Ci si augura che le competenze di cui oggi può disporre oggi il Governo grazie al Think Tank del gruppo di esperti presieduta da Vittorio Colao, possa essere di aiuto. L’importante è che si realizzi un processo decisionale efficiente, cosa che fino a oggi è del tutto mancata. Nella squadra di Colao sono presenti economisti e altri manager di spessore ed esperienza, come Alberto Giovannini, ex presidente dell’Istat, ex ministro del Lavoro e attuale leader dell’Asvis (l’Associazione per lo sviluppo sostenibile), Giovanni Gorno Tempini, presidente della Cassa Depositi e Prestiti e Roberto Cingolani, responsabile dell’innovazione tecnologica di Leonardo dopo aver portato al successo l’Iit, l’Istituto italiano di Tecnologia di Genova.

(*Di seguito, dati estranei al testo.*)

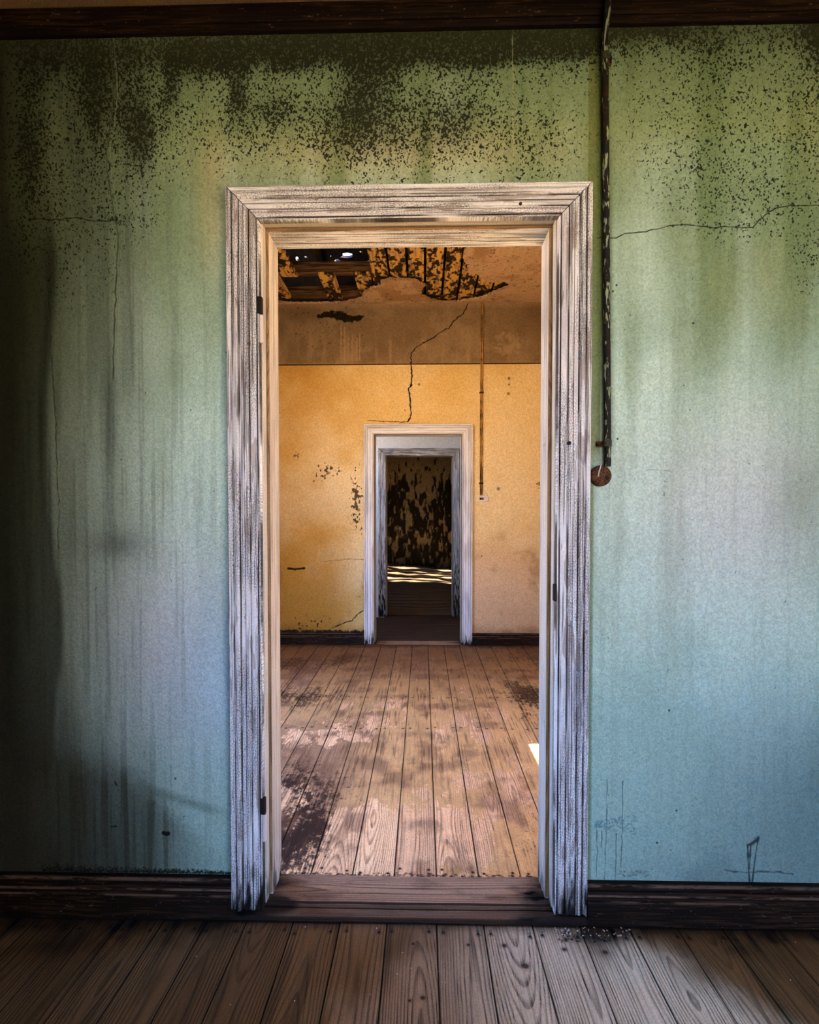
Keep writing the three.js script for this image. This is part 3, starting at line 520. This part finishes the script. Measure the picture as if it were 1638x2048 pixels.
// ---------------------------------------------------------------- ceilings
{
  const C = group('ceiling', structure('plaster ceiling of the ochre room, broken open above bare boards'));
  const edge = [[-1.57, -4.276], [-1.377, -4.32], [-1.009, -4.322], [-0.834, -4.303], [-0.639, -4.193], [-0.615, -4.053], [-0.509, -3.942], [-0.401, -3.883], [-0.412, -3.792], [-0.324, -3.728], [-0.176, -3.77], [-0.076, -3.769], [0.016, -3.881], [-0.01, -4.025],
    [-0.028, -4.132], [0.062, -4.223], [0.154, -4.31], [0.285, -4.322], [0.409, -4.3], [0.584, -4.235], [0.757, -4.043], [0.891, -3.902], [0.795, -3.82], [0.68, -3.837], [0.569, -3.738], [0.528, -3.662], [0.41, -3.604], [0.423, -3.463], [0.359, -3.328], [0.362, -3.1],
    [0.25, -2.9], [-0.3, -2.75], [-1.0, -2.8], [-1.8, -2.95], [-2.0, -3.5], [-1.8, -4.1]];
  const pts = [];
  edge.forEach(([x, z], i) => { const [a, b] = edge[(i + 1) % edge.length], n = Math.max(1, Math.round(Math.hypot(a - x, b - z) / 0.022)); for (let k = 0; k < n; k++) { const t = k / n, j = k ? 0.013 : 0.004; pts.push([mix(x, a, t) + rnd(-j, j), Math.max(-4.326, mix(z, b, t) + rnd(-j, j))]); } });
  const s = new THREE.Shape(); [[XL, -T], [XR, -T], [XR, Z2], [XL, Z2]].forEach(([x, z], i) => (i ? s.lineTo(x, z) : s.moveTo(x, z)));
  const h = new THREE.Path(); pts.forEach(([x, z], i) => (i ? h.lineTo(x, z) : h.moveTo(x, z))); h.closePath(); s.holes.push(h);
  const g = new THREE.ExtrudeGeometry(s, { depth: 0.022, bevelEnabled: false }), p = g.attributes.position;
  for (let i = 0; i < p.count; i++) { const x = p.getX(i), z = p.getY(i), y = p.getZ(i); p.setXYZ(i, x, CEIL + y, z); }
  g.computeVertexNormals(); obj('plaster', g, M.ceiling, C);
  const lath = new Paint(1024, 512, -1.8, -4.35, 3.0, 1.75, (x, z, c) => {      // ochre boards with soot and rot; shadow along the broken plaster painted black
    const t = hash(Math.floor((x + 3) / 0.172), 7, 819); c[0] = 0.48 + 0.1 * t; c[1] = 0.27 + 0.07 * t; c[2] = 0.07;
    const f = fbm(x * 60, z * 4, 821, 3), b = fbm(x * 16, z * 9, 823, 4);
    mix3(c, [0.30, 0.18, 0.09], ss(0.5, 0.7, f));
    mix3(c, [0.008, 0.005, 0.003], 0.97 * ss(0.47, 0.57, 0.5 * b + 0.5 * fbm(x * 45, z * 24, 825, 3)));
    c[3] = f;
  });
  for (const [x, z] of pts) { lath.dab(x + rnd(-0.02, 0.02), z + rnd(-0.01, 0.05), rnd(0.012, 0.05), [0.006, 0.004, 0.002], rnd(0.3, 0.95), 0, 0.5); if (x > 0 && z < -3.7) lath.dab(x + rnd(-0.05, 0.05), z + rnd(0, 0.10), rnd(0.015, 0.05), [0.006, 0.004, 0.002], 0.85, 0, 0.4); }
  M.lath = mat(lath, 0.003, 0.9);
  // boards the plaster hung from: [x0, x1, z near, z far]
  for (const [a, b, zn, zf] of [[-1.722, -1.556, -2.7, -4.32], [-1.55, -1.384, -2.7, -4.25], [-1.378, -1.206, -2.7, -3.72], [-1.016, -0.846, -3.66, -4.32], [-0.672, -0.503, -3.66, -4.32], [-0.497, -0.329, -2.7, -4.2], [-0.320, -0.153, -2.7, -4.3], [-0.144, 0.013, -2.7, -4.32], [0.024, 0.191, -2.7, -4.32], [0.202, 0.353, -2.7, -4.32], [0.364, 0.528, -2.7, -4.32], [0.538, 0.70, -2.7, -4.32], [0.71, 0.875, -2.7, -4.32], [0.885, 1.05, -2.7, -4.32]])
    obj('plank', box(a + 0.006, b - 0.006, CEIL + 0.024, CEIL + 0.046, zf, zn, { c: 0.003, uvAt: (p) => [p[0], p[2]] }), M.lath, C);
  for (const z of [-4.27, -3.72, -3.05, -2.4, -1.75, -1.1, -0.45]) obj('joist', box(XL + 0.02, XR - 0.02, CEIL + 0.047, CEIL + 0.157, z - 0.035, z + 0.035, { long: 0, c: 0.004, dv: rnd(0, 2) }), M.joist, C);
  obj('ceiling', slabFlat(XL, XR, -T, ZB, CEIL), M.ceiling, scene, structure('plaster ceiling of the green room above the camera'));
  obj('ceiling', slabFlat(XL, XR, Z3, Z2 - T, CEIL), M.pale, scene, structure('plaster ceiling of the passage beyond the second doorway'));
}
function slabFlat(x0, x1, z0, z1, y) { return box(x0, x1, y, y + 0.03, Math.min(z0, z1), Math.max(z0, z1), { long: 2 }); }
// ---------------------------------------------------------------- floors of single boards
function plankGeo(xa, xb, z0, z1, y, uv, skew = (x) => x) {       // along z, chamfered top edges, from z0 (far) to z1 (near); skew(x, z) bends x
  const S = new Soup(), e = 0.0022, t = 0.026, prof = [[xa, -t], [xa, -0.0025], [xa + e, 0], [xb - e, 0], [xb, -0.0025], [xb, -t]];
  const P = (k, z) => [skew(prof[k][0], z), y + prof[k][1], z], U = (k, z) => uv(skew(prof[k][0], z), z);
  for (let k = 0; k < 6; k++) { const j = (k + 1) % 6; S.quad(P(k, z1), P(j, z1), P(j, z0), P(k, z0), U(k, z1), U(j, z1), U(j, z0), U(k, z0)); }
  for (const [z, f] of [[z1, 1], [z0, 0]]) for (let k = 1; k < 5; k++) { const a = [P(0, z), P(k, z), P(k + 1, z)], b = [U(0, z), U(k, z), U(k + 1, z)]; if (f) { a.reverse(); b.reverse(); } S.tri(...a, ...b); }
  return S.geo();
}
const nailGeo = new THREE.CylinderGeometry(0.0042, 0.0042, 0.004, 8);
{
  const F = group('floor', structure('weathered grey-brown board floor of the green room in front of the doorway'));
  const G = group('floor', structure('sandy pinkish board floor of the ochre room seen through the doorway'));
  const Q = group('floor', structure('dark board floor of the passage with boards laid crosswise'));
  for (let i = 0; i < SEAMS.length - 1; i++) {
    const y = rnd(-0.0015, 0.001), b = obj('plank', plankGeo(SEAMS[i] + 0.0012, SEAMS[i + 1] - 0.0012, 0.0, ZB, y, (x, z) => [x, z]), M.frontFloor, F);
    for (const [nx, nz, k] of FRONT_NAILS) if (k === i) obj('nail', nailGeo, M.iron, b).position.set(nx, y - 0.0008, nz);
  }
  for (let i = 0; i < SEAMS2.length - 1; i++) {
    if (SEAMS2[i] < -2.12 || SEAMS2[i + 1] > 1.72) continue;
    const y = rnd(-0.002, 0.001), b = obj('plank', plankGeo(SEAMS2[i] + 0.0014, SEAMS2[i + 1] - 0.0014, Z2, -T, y, (x, z) => [x, z], fan), M.roomFloor, G);
    for (const [nx, nz, k] of ROOM_NAILS) if (k === i && nx > -1.4 && nx < 1.1) obj('nail', nailGeo, M.iron, b).position.set(nx, y - 0.0008, nz);
  }
  for (let z = Z2 - T, i = 0; z > Z3; z -= 0.14, i++) obj('plank', box(XL, XR, -0.026, rnd(-0.003, 0.001), Math.max(z - 0.137, Z3 - T), z - 0.003, { long: 0, c: 0.003, du: 0, dv: 0, uvAt: (p) => [p[2] + i * 0.37, p[0]] }), M.passageFloor, Q);
  obj('floor_base', box(XL - T, XW + T, -0.22, -0.03, Z4 - T, ZB + T), M.iron, scene, structure('dark void under the floorboards'));
}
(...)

Persone serie, autorevoli, competenti, sicuramente in grado di fare scelte che tengano insieme esigenze sanitarie ed economiche, la salute e la produzione, la sicurezza e il lavoro. Il dubbio, si chiede però Calabrò, riguarda i poteri della commissione guidata da Colao: un super centro studi per dare indicazioni al governo o una struttura operativa, con poteri e mezzi? La seconda strada sarebbe naturalmente preferibile. I timori, che speriamo siano rapidamente smentiti, sono che si sia finora rimasti nei confini di una mossa comunicativa a effetto, di una brillante trovata di propaganda”.